For nurses looking at investment loans or building a property portfolio, fixing your owner occupied home loan can also restrict your ability to restructure debt when you acquire your next property. Flexibility matters more as your financial position becomes more complex.

What Happens When Your Fixed Term Ends

When your fixed period expires, your loan automatically reverts to the lender's standard variable rate unless you take action. That reversion rate is typically higher than the current advertised variable rate for new customers, sometimes by 0.5% to 1% or more.

This is when you need to either negotiate a new rate with your current lender, fix again for another term, or refinance to a different lender offering a lower rate. Many nurses assume their loan will simply move to the current variable rate, but that's not how it works. You need to actively request a rate adjustment or switch products.

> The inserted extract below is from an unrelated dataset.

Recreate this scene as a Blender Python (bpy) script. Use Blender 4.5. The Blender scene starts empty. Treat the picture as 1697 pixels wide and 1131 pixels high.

Planning for this reversion date matters. If your fixed rate expires and you take no action, your repayments may jump significantly. Set a reminder for three months before your fixed term ends so you have time to review your home loan options, compare current home loan rates, and decide whether to stick with your lender or move.

Nurse Loans works with community health nurses to structure loan terms around your career trajectory and financial goals, not just around the lowest advertised rate. Call one of our team or book an appointment at a time that works for you.

Frequently Asked Questions

How long can I fix my home loan interest rate?

Most lenders offer fixed rate terms between one and five years. The most common fixed periods are two, three, and five years, with longer terms providing more rate certainty but less flexibility.

What are break costs on a fixed rate home loan?

Break costs are fees charged when you exit a fixed rate loan early, calculated based on the difference between your fixed rate and current wholesale rates. These costs can be substantial if rates have fallen significantly since you fixed.

Can I have an offset account with a fixed rate loan?

Some lenders offer offset accounts with fixed rate loans, but they're less common and may only offset a portion of your loan balance. Variable rate loans typically provide full offset functionality.

Should I fix my entire home loan or split it?

A split loan divides your borrowing between fixed and variable portions, giving you repayment certainty on part of your debt while maintaining flexibility on the rest. This suits nurses who want budget stability but also plan to make extra repayments.

What happens when my fixed rate term ends?

Your loan automatically reverts to your lender's standard variable rate, which is typically higher than advertised rates for new customers. You should review your options three months before the fixed term expires to avoid paying more than necessary.